Free tuition program for low-income students falls far below target

Two thousand fewer students got free tuition than the province estimated when it reworked student debt and tax deduction programs last year, Advanced Education Minister Donald Arsenault says.

Some 2,000 fewer students took advantage of new program than government predicted

Donald Arseneault, Minister of Post-Secondary Education, Training and Labour used Twitter to give out the numbers of students using the government's new free tuition program. (CBC)

The New Brunswick government is confirming that its free tuition program helped 2,000 fewer low-income students than predicted this year.

In an email to CBC News, New Brunswick Post Secondary Education spokesman Jason Hoyt says 5,100 students received the province's tuition access bursary to attend a public university or community college, well below the 7,100 the province was expecting.

On Saturday, New Brunswick Post Secondary Education Minister Donald Arseneault disclosed on Twitter that 5,100 students used the program, but all day Monday his department avoided confirming that number.

"With 9,000 students applying for financial assistance to attend public universities and colleges, 5,100 got free tuition," read Arseneault's Twitter, post which appeared Saturday morning.
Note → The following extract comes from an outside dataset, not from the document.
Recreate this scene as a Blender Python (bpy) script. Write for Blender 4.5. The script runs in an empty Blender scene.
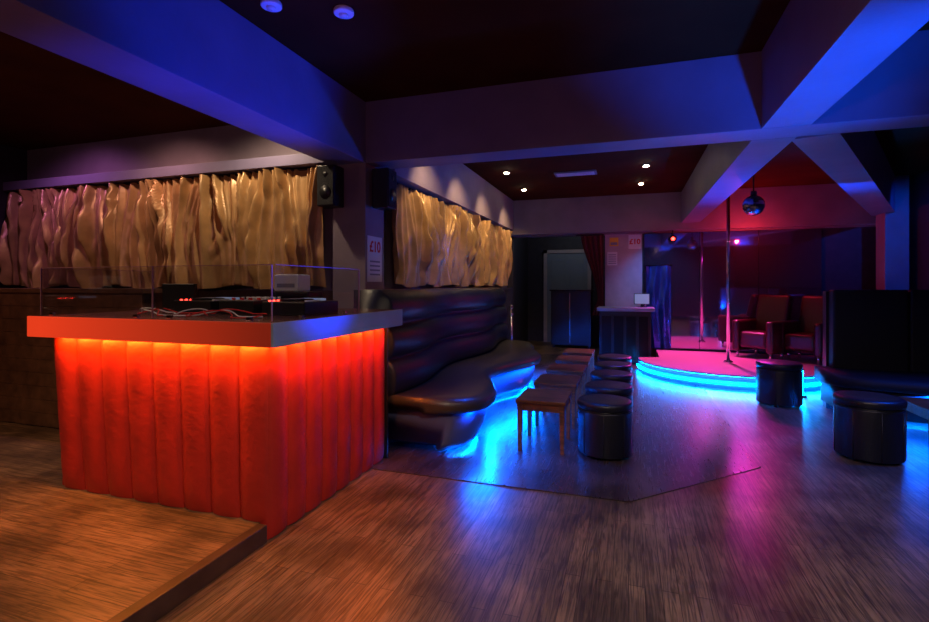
import bpy, bmesh, math, random
from mathutils import Vector, Matrix
random.seed(4)
scene = bpy.context.scene
scene.view_settings.view_transform = 'Standard'
scene.view_settings.look = 'None'

# ------------------------------------------------------------ materials
def new_mat(name):
    m = bpy.data.materials.new(name); m.use_nodes = True
    nt = m.node_tree
    return m, nt, nt.nodes['Principled BSDF']

def pmat(name, col, rough=0.5, metal=0.0, emis=None, estr=0.0, noise=0.0, nscale=8.0, bump=0.0, bscale=60.0, coat=0.0, spec=0.5, sheen=0.0):
    m, nt, b = new_mat(name)
    b.inputs['Base Color'].default_value = (*col, 1)
    b.inputs['Roughness'].default_value = rough
    b.inputs['Metallic'].default_value = metal
    b.inputs['Coat Weight'].default_value = coat
    b.inputs['Specular IOR Level'].default_value = spec
    b.inputs['Sheen Weight'].default_value = sheen
    if emis:
        b.inputs['Emission Color'].default_value = (*emis, 1)
        b.inputs['Emission Strength'].default_value = estr
    tc = nt.nodes.new('ShaderNodeTexCoord')
    if noise > 0:
        n = nt.nodes.new('ShaderNodeTexNoise'); n.inputs['Scale'].default_value = nscale
        n.inputs['Detail'].default_value = 6
        nt.links.new(tc.outputs['Object'], n.inputs['Vector'])
        r = nt.nodes.new('ShaderNodeValToRGB')
        r.color_ramp.elements[0].position = 0.3; r.color_ramp.elements[1].position = 0.7
        r.color_ramp.elements[0].color = (*[c*(1-noise) for c in col], 1)
        r.color_ramp.elements[1].color = (*[min(1, c*(1+noise)) for c in col], 1)
        nt.links.new(n.outputs['Fac'], r.inputs['Fac'])
        nt.links.new(r.outputs['Color'], b.inputs['Base Color'])
    if bump > 0:
        n2 = nt.nodes.new('ShaderNodeTexNoise'); n2.inputs['Scale'].default_value = bscale
        n2.inputs['Detail'].default_value = 4
        nt.links.new(tc.outputs['Object'], n2.inputs['Vector'])
        bp = nt.nodes.new('ShaderNodeBump'); bp.inputs['Strength'].default_value = bump
        bp.inputs['Distance'].default_value = 0.01
        nt.links.new(n2.outputs['Fac'], bp.inputs['Height'])
        nt.links.new(bp.outputs['Normal'], b.inputs['Normal'])
    return m

def wood(name, c1, c2, angle=90, rough=0.4, plank=1.1, row=0.085, mortar=0.0015, grain=0.5, seam=0.25, bstr=0.3, gs=55):
    m, nt, b = new_mat(name)
    L = nt.links.new; N = nt.nodes.new
    tc = N('ShaderNodeTexCoord'); mp = N('ShaderNodeMapping')
    mp.inputs['Rotation'].default_value = (0, 0, math.radians(angle))
    L(tc.outputs['Object'], mp.inputs['Vector'])
    br = N('ShaderNodeTexBrick')
    br.inputs['Scale'].default_value = 1.0
    br.inputs['Brick Width'].default_value = plank
    br.inputs['Row Height'].default_value = row
    br.inputs['Mortar Size'].default_value = mortar
    br.inputs['Mortar Smooth'].default_value = 0.2
    br.inputs['Bias'].default_value = 0.0
    br.offset = 0.37; br.offset_frequency = 2
    br.inputs['Color1'].default_value = (*c1, 1); br.inputs['Color2'].default_value = (*c2, 1)
    br.inputs['Mortar'].default_value = (*[c*seam for c in c1], 1)
    L(mp.outputs['Vector'], br.inputs['Vector'])
    mp2 = N('ShaderNodeMapping'); mp2.inputs['Scale'].default_value = (3.0, gs, 20)
    L(mp.outputs['Vector'], mp2.inputs['Vector'])
    n = N('ShaderNodeTexNoise'); n.inputs['Scale'].default_value = 1.0; n.inputs['Detail'].default_value = 9
    n.inputs['Distortion'].default_value = 2.0
    L(mp2.outputs['Vector'], n.inputs['Vector'])
    r = N('ShaderNodeValToRGB')
    r.color_ramp.elements[0].position = 0.40; r.color_ramp.elements[0].color = (1-grain, 1-grain, 1-grain, 1)
    r.color_ramp.elements[1].position = 0.58; r.color_ramp.elements[1].color = (1.0, 1.0, 1.0, 1)
    L(n.outputs['Fac'], r.inputs['Fac'])
    mx = N('ShaderNodeMixRGB'); mx.blend_type = 'MULTIPLY'; mx.inputs['Fac'].default_value = 1
    L(br.outputs['Color'], mx.inputs['Color1']); L(r.outputs['Color'], mx.inputs['Color2'])
    n3 = N('ShaderNodeTexNoise'); n3.inputs['Scale'].default_value = 2.6; n3.inputs['Detail'].default_value = 9
    L(tc.outputs['Object'], n3.inputs['Vector'])
    r3 = N('ShaderNodeValToRGB')
    r3.color_ramp.elements[0].position = 0.38; r3.color_ramp.elements[0].color = (0.42, 0.40, 0.40, 1)
    r3.color_ramp.elements[1].position = 0.62; r3.color_ramp.elements[1].color = (1.2, 1.14, 1.08, 1)
    L(n3.outputs['Fac'], r3.inputs['Fac'])
    mx2 = N('ShaderNodeMixRGB'); mx2.blend_type = 'MULTIPLY'; mx2.inputs['Fac'].default_value = 0.85
    L(mx.outputs['Color'], mx2.inputs['Color1']); L(r3.outputs['Color'], mx2.inputs['Color2'])
    L(mx2.outputs['Color'], b.inputs['Base Color'])
    rr = N('ShaderNodeMapRange'); rr.inputs['To Min'].default_value = rough+0.10; rr.inputs['To Max'].default_value = rough-0.06
    L(n.outputs['Fac'], rr.inputs['Value']); L(rr.outputs['Result'], b.inputs['Roughness'])
    bp = N('ShaderNodeBump'); bp.inputs['Strength'].default_value = bstr; bp.inputs['Distance'].default_value = 0.003
    L(mx.outputs['Color'], bp.inputs['Height']); L(bp.outputs['Normal'], b.inputs['Normal'])
    return m

M = {}
M['floor'] = wood('oak_floorboards', (0.25, 0.17, 0.118), (0.165, 0.115, 0.083), 90, 0.31, grain=0.6, mortar=0.0022, seam=0.3, row=0.07, plank=1.0)
M['plat'] = wood('platform_boards', (0.31, 0.175, 0.095), (0.23, 0.13, 0.07), 0, 0.38, row=0.085, grain=0.55, mortar=0.002, seam=0.3)
M['dark'] = wood('dark_floorboards', (0.09, 0.063, 0.065), (0.065, 0.046, 0.05), 90, 0.27, bstr=0.06, grain=0.35)
M['clad'] = pmat('dark_timber', (0.14, 0.062, 0.032), 0.45, noise=0.35, nscale=12, bump=0.3, bscale=20)
M['step'] = pmat('step_edge_timber', (0.07, 0.035, 0.022), 0.4, noise=0.3, nscale=10)
M['plaster'] = pmat('grey_plaster', (0.23, 0.18, 0.22), 0.6, noise=0.12, nscale=3, bump=0.15, bscale=40)
M['beam'] = pmat('painted_beam', (0.20, 0.17, 0.28), 0.5, noise=0.1, nscale=3, bump=0.1, bscale=30)
M['ceil'] = pmat('dark_ceiling_paint', (0.060, 0.016, 0.005), 0.9, noise=0.2, nscale=2, spec=0.05)
M['wallD'] = pmat('dark_wall_paint', (0.03, 0.022, 0.03), 0.6, noise=0.2)
M['wallP'] = pmat('pale_wall_paint', (0.48, 0.38, 0.38), 0.6, noise=0.08)
M['black'] = pmat('black_plastic', (0.012, 0.012, 0.014), 0.35)
M['blackm'] = pmat('black_metal', (0.02, 0.02, 0.022), 0.3, 0.8)
M['grille'] = pmat('speaker_grille', (0.012, 0.012, 0.014), 0.8, bump=0.8, bscale=250)
M['leather'] = pmat('black_leather', (0.008, 0.009, 0.018), 0.38, bump=0.25, bscale=90, coat=0.05)
M['leatherM'] = pmat('matt_black_leather', (0.008, 0.008, 0.014), 0.6, bump=0.25, bscale=90, spec=0.3)
M['leatherT'] = pmat('brown_black_leather', (0.04, 0.034, 0.028), 0.30, bump=0.25, bscale=90, coat=0.1)
M['vinyl'] = pmat('blue_black_vinyl', (0.08, 0.10, 0.24), 0.3, bump=0.2, bscale=70, coat=0.3)
M['red'] = pmat('red_upholstery', (0.50, 0.022, 0.016), 0.5, bump=0.3, bscale=30, noise=0.10, nscale=6)
M['curtain'] = pmat('champagne_satin', (0.47, 0.27, 0.11), 0.34, metal=0.2, noise=0.3, nscale=5, bump=0.25, bscale=18)
M['redcurt'] = pmat('dark_red_drape', (0.12, 0.01, 0.015), 0.7)
M['tabwood'] = wood('table_wood', (0.26, 0.095, 0.04), (0.20, 0.075, 0.03), 0, 0.35, plank=3, row=0.5)
M['counter'] = pmat('counter_laminate', (0.22, 0.25, 0.38), 0.35, noise=0.05)
M['countertop'] = pmat('counter_top_dark', (0.13, 0.04, 0.04), 0.25)
M['chrome'] = pmat('chrome', (0.8, 0.8, 0.82), 0.12, 1.0)
M['ballm'] = pmat('disco_ball_tiles', (0.35, 0.35, 0.4), 0.15, 1.0)
M['white'] = pmat('white_plastic', (0.75, 0.75, 0.76), 0.4)
M['paper'] = pmat('white_card', (0.75, 0.74, 0.72), 0.7)
M['redprint'] = pmat('red_print', (0.7, 0.02, 0.02), 0.6)
M['yellow'] = pmat('yellow_card', (0.8, 0.5, 0.05), 0.6)
M['greyprint'] = pmat('grey_print', (0.25, 0.25, 0.27), 0.6)
M['mirror'] = pmat('smoked_mirror', (0.55, 0.42, 0.58), 0.05, 0.95, bump=0.06, bscale=2.0)
M['foil'] = pmat('blue_foil', (0.05, 0.12, 0.5), 0.25, 0.8, bump=1.0, bscale=6)
M['stage'] = pmat('stage_top_gloss', (0.5, 0.26, 0.36), 0.3, coat=0.15)
M['stageside'] = pmat('stage_side', (0.10, 0.14, 0.22), 0.3)
M['door'] = pmat('painted_door', (0.22, 0.25, 0.28), 0.5)
M['ledC'] = pmat('cyan_led_strip', (0.1, 0.5, 1), 0.5, emis=(0.0, 0.24, 1.0), estr=130)
M['ledB'] = pmat('blue_led_strip', (0.0, 0.2, 1), 0.5, emis=(0.0, 0.12, 1.0), estr=420)
M['ledB2'] = pmat('blue_led_strip_soft', (0.0, 0.2, 1), 0.5, emis=(0.0, 0.12, 1.0), estr=60)
M['ledO'] = pmat('orange_led_strip', (1, 0.4, 0.1), 0.5, emis=(1.0, 0.2, 0.02), estr=4)
M['ledR'] = pmat('red_lamp', (1, 0.1, 0.1), 0.5, emis=(1.0, 0.03, 0.02), estr=14)
M['bulb'] = pmat('warm_bulb', (1, 0.9, 0.7), 0.5, emis=(1.0, 0.78, 0.5), estr=60)
M['grn'] = pmat('screen_glow', (0.2, 0.2, 0.3), 0.5, emis=(0.5, 0.65, 1.0), estr=0.22)
M['redwood'] = pmat('stage_chair_leather', (0.05, 0.004, 0.008), 0.35)
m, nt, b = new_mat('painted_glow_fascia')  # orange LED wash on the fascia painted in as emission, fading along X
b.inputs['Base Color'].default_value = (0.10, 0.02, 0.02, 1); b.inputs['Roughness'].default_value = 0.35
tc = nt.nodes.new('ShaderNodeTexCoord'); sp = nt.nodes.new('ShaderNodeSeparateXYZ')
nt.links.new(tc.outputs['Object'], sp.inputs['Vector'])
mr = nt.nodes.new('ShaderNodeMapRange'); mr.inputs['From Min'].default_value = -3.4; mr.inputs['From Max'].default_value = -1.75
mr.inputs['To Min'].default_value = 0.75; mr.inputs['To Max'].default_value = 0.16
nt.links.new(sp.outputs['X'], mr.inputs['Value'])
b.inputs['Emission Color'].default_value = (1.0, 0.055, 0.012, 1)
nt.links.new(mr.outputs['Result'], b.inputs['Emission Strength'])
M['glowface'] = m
m, nt, b = new_mat('clear_glass')
nt.nodes.remove(b)
out = nt.nodes['Material Output']
tr = nt.nodes.new('ShaderNodeBsdfTransparent'); tr.inputs[0].default_value = (0.94, 0.94, 0.96, 1)
gl = nt.nodes.new('ShaderNodeBsdfGlossy'); gl.inputs['Roughness'].default_value = 0.03
mx = nt.nodes.new('ShaderNodeMixShader'); mx.inputs[0].default_value = 0.07
nt.links.new(tr.outputs[0], mx.inputs[1]); nt.links.new(gl.outputs[0], mx.inputs[2]); nt.links.new(mx.outputs[0], out.inputs[0])
M['glass'] = m
m, nt, b = new_mat('glass_edge')
b.inputs['Base Color'].default_value = (0.3, 0.14, 0.18, 1); b.inputs['Roughness'].default_value = 0.25
M['gedge'] = m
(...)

The belief that 7,100 students would use the program was used to help justify the cancellation of two other heavily used student debt relief programs.

"It is anticipated that 7,100 students will be eligible to immediately benefit from this program," said Premier Brian Gallant at a news conference announcing the free tuition plan last April.
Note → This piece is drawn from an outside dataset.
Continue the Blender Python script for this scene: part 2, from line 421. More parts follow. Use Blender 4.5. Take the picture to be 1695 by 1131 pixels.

Gallant said that volume of low-income students in the program would cost the province $25 million and was part of the reason his government was cancelling two other student debt programs worth more than $50 million, including tuition rebates for recent graduates and tuition tax deductions for students and their families.

"[Twenty-five million dollars is] coming from difficult decisions we had to make," said Gallant. "We had to make tough decisions to be able to make the right investments."

Suggested numbers could be higher

Premier Brian Gallant announced free tuition for low-income students in April, 2016. (Harry Forestell/Twitter)

At the time, 23 per cent of all students attending a public university or community college were expected to benefit from free tuition, although Francine Landry, who was the then-minister of post-secondary education, training and labour, suggested it could well be higher since free tuition would attract a number of new students previously excluded from university and community college because of the cost.

"In the first year we are estimating 7,100," said Landry, who suggested it would go up from there.

"We will have an increase as well because students who were not planning on going to post-secondary education — these people might now start thinking about going."

Instead, uptake was well below government estimates.

Hoyt suggested this may have been because the program is new.

"Given that it was only the first year of the program, the number could increase going forward," he wrote.